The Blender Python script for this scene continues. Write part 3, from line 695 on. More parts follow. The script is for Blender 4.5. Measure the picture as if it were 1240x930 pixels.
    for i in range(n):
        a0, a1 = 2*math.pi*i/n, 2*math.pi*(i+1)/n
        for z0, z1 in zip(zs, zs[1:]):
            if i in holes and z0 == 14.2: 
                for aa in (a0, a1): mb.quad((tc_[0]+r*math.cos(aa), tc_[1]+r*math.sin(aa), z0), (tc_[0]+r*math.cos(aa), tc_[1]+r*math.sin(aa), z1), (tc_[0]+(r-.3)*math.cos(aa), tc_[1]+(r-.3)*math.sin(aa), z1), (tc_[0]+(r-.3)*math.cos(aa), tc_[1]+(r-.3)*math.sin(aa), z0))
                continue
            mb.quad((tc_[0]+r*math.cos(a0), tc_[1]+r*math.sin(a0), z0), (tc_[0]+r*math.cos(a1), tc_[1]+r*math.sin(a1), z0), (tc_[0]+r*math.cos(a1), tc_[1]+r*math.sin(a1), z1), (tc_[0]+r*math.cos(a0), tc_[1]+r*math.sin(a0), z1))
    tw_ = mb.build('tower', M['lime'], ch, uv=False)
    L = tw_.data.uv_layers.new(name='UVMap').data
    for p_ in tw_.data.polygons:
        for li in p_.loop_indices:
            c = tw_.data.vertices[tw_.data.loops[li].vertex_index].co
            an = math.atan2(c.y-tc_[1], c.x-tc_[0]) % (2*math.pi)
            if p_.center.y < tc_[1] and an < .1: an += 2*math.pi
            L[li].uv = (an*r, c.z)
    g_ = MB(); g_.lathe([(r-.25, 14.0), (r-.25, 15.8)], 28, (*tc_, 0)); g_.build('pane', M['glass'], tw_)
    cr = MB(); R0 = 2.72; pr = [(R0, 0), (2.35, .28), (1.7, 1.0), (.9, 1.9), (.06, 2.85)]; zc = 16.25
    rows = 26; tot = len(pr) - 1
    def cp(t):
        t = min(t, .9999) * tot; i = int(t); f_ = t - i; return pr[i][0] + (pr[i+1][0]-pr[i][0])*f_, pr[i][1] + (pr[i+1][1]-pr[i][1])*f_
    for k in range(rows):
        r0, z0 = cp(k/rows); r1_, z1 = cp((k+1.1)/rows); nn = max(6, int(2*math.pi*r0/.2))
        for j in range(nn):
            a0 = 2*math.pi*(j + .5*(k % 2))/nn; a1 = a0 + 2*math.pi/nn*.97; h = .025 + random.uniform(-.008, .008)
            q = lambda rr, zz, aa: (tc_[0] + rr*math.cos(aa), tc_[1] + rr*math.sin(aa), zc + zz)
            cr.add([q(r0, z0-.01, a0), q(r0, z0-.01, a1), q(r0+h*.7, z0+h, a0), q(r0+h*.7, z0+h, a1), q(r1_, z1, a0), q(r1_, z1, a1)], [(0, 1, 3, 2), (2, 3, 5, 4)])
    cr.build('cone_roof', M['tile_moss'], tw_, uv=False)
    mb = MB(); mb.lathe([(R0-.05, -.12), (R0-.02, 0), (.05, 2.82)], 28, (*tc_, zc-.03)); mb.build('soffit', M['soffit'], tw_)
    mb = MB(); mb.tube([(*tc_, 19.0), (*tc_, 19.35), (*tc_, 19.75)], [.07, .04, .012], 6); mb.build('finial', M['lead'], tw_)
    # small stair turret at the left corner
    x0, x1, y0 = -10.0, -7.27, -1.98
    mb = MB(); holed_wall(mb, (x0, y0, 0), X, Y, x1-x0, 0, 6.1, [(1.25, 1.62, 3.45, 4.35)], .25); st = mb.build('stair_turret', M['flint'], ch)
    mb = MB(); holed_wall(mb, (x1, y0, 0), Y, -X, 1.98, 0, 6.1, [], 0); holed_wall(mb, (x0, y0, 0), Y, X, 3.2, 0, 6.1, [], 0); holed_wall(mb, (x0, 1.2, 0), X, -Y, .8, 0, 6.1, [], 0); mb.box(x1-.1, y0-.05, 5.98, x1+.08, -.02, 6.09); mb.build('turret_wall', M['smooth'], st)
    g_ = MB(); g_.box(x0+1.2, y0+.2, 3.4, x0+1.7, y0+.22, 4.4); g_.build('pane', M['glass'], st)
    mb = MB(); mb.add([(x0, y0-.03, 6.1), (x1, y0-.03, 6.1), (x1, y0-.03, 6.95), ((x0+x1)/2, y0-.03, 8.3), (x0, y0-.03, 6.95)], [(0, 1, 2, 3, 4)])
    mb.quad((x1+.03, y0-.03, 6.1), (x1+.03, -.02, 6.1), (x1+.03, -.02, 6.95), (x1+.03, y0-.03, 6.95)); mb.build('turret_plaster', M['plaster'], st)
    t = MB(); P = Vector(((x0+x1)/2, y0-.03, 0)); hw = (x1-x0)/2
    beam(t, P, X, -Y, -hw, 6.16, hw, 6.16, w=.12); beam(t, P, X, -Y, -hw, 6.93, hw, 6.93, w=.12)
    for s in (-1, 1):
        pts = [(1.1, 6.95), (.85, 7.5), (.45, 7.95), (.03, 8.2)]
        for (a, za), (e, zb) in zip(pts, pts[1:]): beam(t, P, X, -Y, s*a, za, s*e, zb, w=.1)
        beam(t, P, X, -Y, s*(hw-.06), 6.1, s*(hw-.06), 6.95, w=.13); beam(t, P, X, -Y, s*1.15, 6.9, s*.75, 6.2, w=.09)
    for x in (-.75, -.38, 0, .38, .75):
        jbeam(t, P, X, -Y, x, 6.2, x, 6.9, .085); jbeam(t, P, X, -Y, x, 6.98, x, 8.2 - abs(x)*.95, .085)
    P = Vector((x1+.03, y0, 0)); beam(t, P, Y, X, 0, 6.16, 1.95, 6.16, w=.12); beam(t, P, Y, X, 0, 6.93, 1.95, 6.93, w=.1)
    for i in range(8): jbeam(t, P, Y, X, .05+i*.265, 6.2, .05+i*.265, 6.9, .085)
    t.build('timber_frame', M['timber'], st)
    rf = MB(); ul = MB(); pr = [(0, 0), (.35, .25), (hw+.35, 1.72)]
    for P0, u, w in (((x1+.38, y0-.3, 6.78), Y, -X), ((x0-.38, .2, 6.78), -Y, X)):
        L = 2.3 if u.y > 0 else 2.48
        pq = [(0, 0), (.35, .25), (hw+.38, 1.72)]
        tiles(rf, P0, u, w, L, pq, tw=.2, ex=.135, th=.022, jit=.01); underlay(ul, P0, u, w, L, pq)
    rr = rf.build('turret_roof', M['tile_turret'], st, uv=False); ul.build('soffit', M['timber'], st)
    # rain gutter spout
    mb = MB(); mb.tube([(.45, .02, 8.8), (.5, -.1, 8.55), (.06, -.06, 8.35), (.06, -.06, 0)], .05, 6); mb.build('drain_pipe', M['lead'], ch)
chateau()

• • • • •

● **What you have to do**
Write down every line of the data exactly as it appears above.

● **Task solution**
The Blender Python script for this scene continues. Write part 3, from line 695 on. More parts follow. The script is for Blender 4.5. Measure the picture as if it were 1240x930 pixels.
    for i in range(n):
        a0, a1 = 2*math.pi*i/n, 2*math.pi*(i+1)/n
        for z0, z1 in zip(zs, zs[1:]):
            if i in holes and z0 == 14.2: 
                for aa in (a0, a1): mb.quad((tc_[0]+r*math.cos(aa), tc_[1]+r*math.sin(aa), z0), (tc_[0]+r*math.cos(aa), tc_[1]+r*math.sin(aa), z1), (tc_[0]+(r-.3)*math.cos(aa), tc_[1]+(r-.3)*math.sin(aa), z1), (tc_[0]+(r-.3)*math.cos(aa), tc_[1]+(r-.3)*math.sin(aa), z0))
                continue
            mb.quad((tc_[0]+r*math.cos(a0), tc_[1]+r*math.sin(a0), z0), (tc_[0]+r*math.cos(a1), tc_[1]+r*math.sin(a1), z0), (tc_[0]+r*math.cos(a1), tc_[1]+r*math.sin(a1), z1), (tc_[0]+r*math.cos(a0), tc_[1]+r*math.sin(a0), z1))
    tw_ = mb.build('tower', M['lime'], ch, uv=False)
    L = tw_.data.uv_layers.new(name='UVMap').data
    for p_ in tw_.data.polygons:
        for li in p_.loop_indices:
            c = tw_.data.vertices[tw_.data.loops[li].vertex_index].co
            an = math.atan2(c.y-tc_[1], c.x-tc_[0]) % (2*math.pi)
            if p_.center.y < tc_[1] and an < .1: an += 2*math.pi
            L[li].uv = (an*r, c.z)
    g_ = MB(); g_.lathe([(r-.25, 14.0), (r-.25, 15.8)], 28, (*tc_, 0)); g_.build('pane', M['glass'], tw_)
    cr = MB(); R0 = 2.72; pr = [(R0, 0), (2.35, .28), (1.7, 1.0), (.9, 1.9), (.06, 2.85)]; zc = 16.25
    rows = 26; tot = len(pr) - 1
    def cp(t):
        t = min(t, .9999) * tot; i = int(t); f_ = t - i; return pr[i][0] + (pr[i+1][0]-pr[i][0])*f_, pr[i][1] + (pr[i+1][1]-pr[i][1])*f_
    for k in range(rows):
        r0, z0 = cp(k/rows); r1_, z1 = cp((k+1.1)/rows); nn = max(6, int(2*math.pi*r0/.2))
        for j in range(nn):
            a0 = 2*math.pi*(j + .5*(k % 2))/nn; a1 = a0 + 2*math.pi/nn*.97; h = .025 + random.uniform(-.008, .008)
            q = lambda rr, zz, aa: (tc_[0] + rr*math.cos(aa), tc_[1] + rr*math.sin(aa), zc + zz)
            cr.add([q(r0, z0-.01, a0), q(r0, z0-.01, a1), q(r0+h*.7, z0+h, a0), q(r0+h*.7, z0+h, a1), q(r1_, z1, a0), q(r1_, z1, a1)], [(0, 1, 3, 2), (2, 3, 5, 4)])
    cr.build('cone_roof', M['tile_moss'], tw_, uv=False)
    mb = MB(); mb.lathe([(R0-.05, -.12), (R0-.02, 0), (.05, 2.82)], 28, (*tc_, zc-.03)); mb.build('soffit', M['soffit'], tw_)
    mb = MB(); mb.tube([(*tc_, 19.0), (*tc_, 19.35), (*tc_, 19.75)], [.07, .04, .012], 6); mb.build('finial', M['lead'], tw_)
    # small stair turret at the left corner
    x0, x1, y0 = -10.0, -7.27, -1.98
    mb = MB(); holed_wall(mb, (x0, y0, 0), X, Y, x1-x0, 0, 6.1, [(1.25, 1.62, 3.45, 4.35)], .25); st = mb.build('stair_turret', M['flint'], ch)
    mb = MB(); holed_wall(mb, (x1, y0, 0), Y, -X, 1.98, 0, 6.1, [], 0); holed_wall(mb, (x0, y0, 0), Y, X, 3.2, 0, 6.1, [], 0); holed_wall(mb, (x0, 1.2, 0), X, -Y, .8, 0, 6.1, [], 0); mb.box(x1-.1, y0-.05, 5.98, x1+.08, -.02, 6.09); mb.build('turret_wall', M['smooth'], st)
    g_ = MB(); g_.box(x0+1.2, y0+.2, 3.4, x0+1.7, y0+.22, 4.4); g_.build('pane', M['glass'], st)
    mb = MB(); mb.add([(x0, y0-.03, 6.1), (x1, y0-.03, 6.1), (x1, y0-.03, 6.95), ((x0+x1)/2, y0-.03, 8.3), (x0, y0-.03, 6.95)], [(0, 1, 2, 3, 4)])
    mb.quad((x1+.03, y0-.03, 6.1), (x1+.03, -.02, 6.1), (x1+.03, -.02, 6.95), (x1+.03, y0-.03, 6.95)); mb.build('turret_plaster', M['plaster'], st)
    t = MB(); P = Vector(((x0+x1)/2, y0-.03, 0)); hw = (x1-x0)/2
    beam(t, P, X, -Y, -hw, 6.16, hw, 6.16, w=.12); beam(t, P, X, -Y, -hw, 6.93, hw, 6.93, w=.12)
    for s in (-1, 1):
        pts = [(1.1, 6.95), (.85, 7.5), (.45, 7.95), (.03, 8.2)]
        for (a, za), (e, zb) in zip(pts, pts[1:]): beam(t, P, X, -Y, s*a, za, s*e, zb, w=.1)
        beam(t, P, X, -Y, s*(hw-.06), 6.1, s*(hw-.06), 6.95, w=.13); beam(t, P, X, -Y, s*1.15, 6.9, s*.75, 6.2, w=.09)
    for x in (-.75, -.38, 0, .38, .75):
        jbeam(t, P, X, -Y, x, 6.2, x, 6.9, .085); jbeam(t, P, X, -Y, x, 6.98, x, 8.2 - abs(x)*.95, .085)
    P = Vector((x1+.03, y0, 0)); beam(t, P, Y, X, 0, 6.16, 1.95, 6.16, w=.12); beam(t, P, Y, X, 0, 6.93, 1.95, 6.93, w=.1)
    for i in range(8): jbeam(t, P, Y, X, .05+i*.265, 6.2, .05+i*.265, 6.9, .085)
    t.build('timber_frame', M['timber'], st)
    rf = MB(); ul = MB(); pr = [(0, 0), (.35, .25), (hw+.35, 1.72)]
    for P0, u, w in (((x1+.38, y0-.3, 6.78), Y, -X), ((x0-.38, .2, 6.78), -Y, X)):
        L = 2.3 if u.y > 0 else 2.48
        pq = [(0, 0), (.35, .25), (hw+.38, 1.72)]
        tiles(rf, P0, u, w, L, pq, tw=.2, ex=.135, th=.022, jit=.01); underlay(ul, P0, u, w, L, pq)
    rr = rf.build('turret_roof', M['tile_turret'], st, uv=False); ul.build('soffit', M['timber'], st)
    # rain gutter spout
    mb = MB(); mb.tube([(.45, .02, 8.8), (.5, -.1, 8.55), (.06, -.06, 8.35), (.06, -.06, 0)], .05, 6); mb.build('drain_pipe', M['lead'], ch)
chateau()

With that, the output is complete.